Stanno cambiando rapidamente gli scenari anche in Italia e servirà uno grande sforzo delle tifoserie per adeguarsi al nuovo modello di sviluppo. Sarà una rivoluzione copernicana: addio ai presidenti-tifosi, ai giocatori-bandiera, alle società espressione del territorio. Impossibile coniugare l’aspetto del calcio romantico e un po’ retro che tanto amano le nostre piazze con l’impronta del business data dalle nuove proprietà.
Anche a Vicenza bisognerà rassegnarsi all’evidenza che, dove ci sono soldi, ci saranno campioni, spettacolo, stadi moderni e settori giovanili fiorenti. Il piccolo non funziona più, salvo situazioni particolari per altro sempre meno possibili e probabili. Le gestioni sono in mano ai manager, gli specialisti dell’area sportiva contano quanto quelli dell’area finanziaria e gestionale. Scordiamoci i presidenti che spendono per accontentare la piazza, oggi la proprietà pensa prima ai ricavi e ai risultati.
Il pubblico, in questa ottica anche quello del Lr Vicenza, è prima di tutto una area di consumatori, di fruitori dello spettacolo calcistico che acquistano biglietti e abbonamenti, partite in tv, merchandising. Dovranno vivere il loro stadio non solo in occasione delle venti partite stagionali che ci vanno in scena ma anche in cento altre occasioni che gli impianti, nuovi o rimodernati, metteranno a loro disposizione. Si stima che un utilizzo integrato di uno stadio possa accrescere di un quarto i ricavi di una società.

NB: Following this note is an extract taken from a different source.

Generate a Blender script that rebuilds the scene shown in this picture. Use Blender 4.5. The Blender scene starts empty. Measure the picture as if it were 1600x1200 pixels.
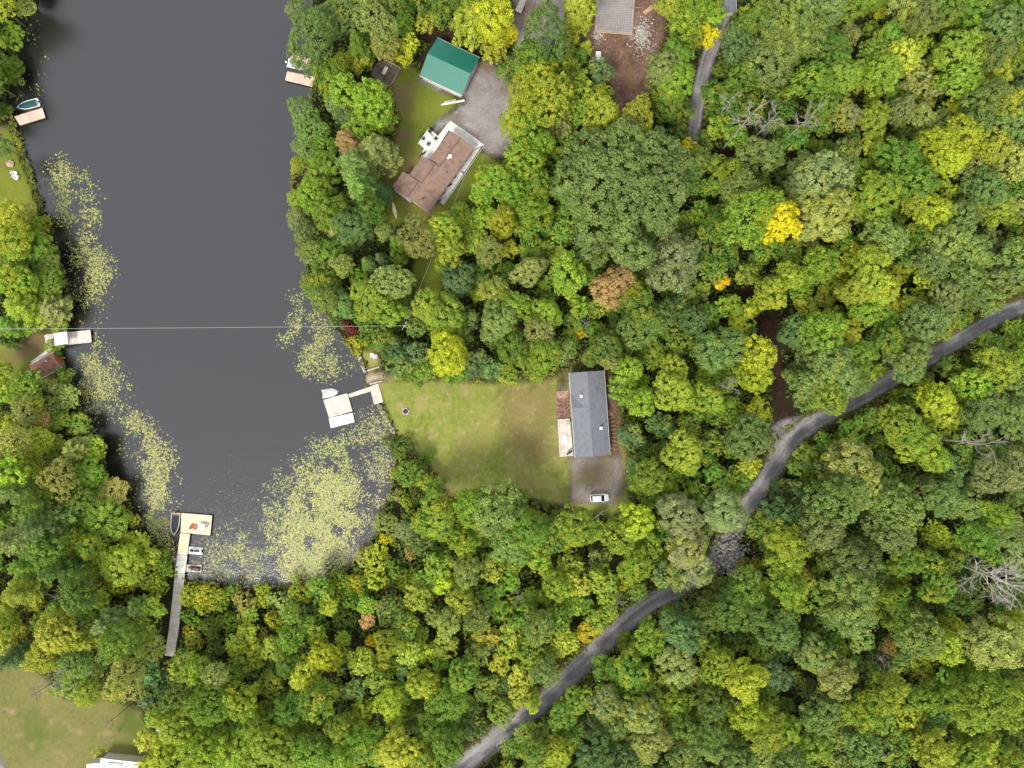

Non è un caso, insomma, se il Pisa è in testa alla classifica, se il valore del Parma è il più alto del campionato. I proprietari hanno a disposizione mezzi illimitati e comunque ben superiori a quelli dei loro colleghi vecchio stampo. I piccoli e medi imprenditori italiani non possono competere con fondi d’investimento e gruppi finanziari stranieri e i nostri club in mano a proprietari tradizionali sono destinati al ridimensionamento, alle posizioni subalterne. La storia, il blasone, le vittorie resteranno senz’altro nello scenario ma peseranno sempre meno nella realtà calcistica, soprattutto nell’immagine delle piccole società. Una cosa sono i top club che hanno in bacheca scudetti e coppe, ben altro quelle che una volta si chiamavano “provinciali” e che magari sono fuori dalla Serie A da decenni e hanno stadi magari gloriosi ma antidiluviani.
In questo contesto, il Vicenza deve stare ben attento a preparare il proprio futuro. Siamo alle soglie di un cambiamento pesante nelle gerarchie del calcio che porterà in primo piano società che si sono strutturate adeguatamente e per tempo. L’analisi dello scenario vicentino inquadra un club con una proprietà solida ma che non ha finora fatto investimenti pari a quelli di altre società che sbandierano gli stessi obbiettivi; evidenzia uno stadio al limite minimo della sufficienza e di cui non si conosce il futuro; conferma la esistenza di un pubblico appassionato e fedele ma che sta cominciando a mostrare limiti nel ricambio generazionale, nella presa sul territorio, nel numero delle presenze allo stadio. Se non ci si muove subito, Vicenza rischia di restare una piazza di retrovia.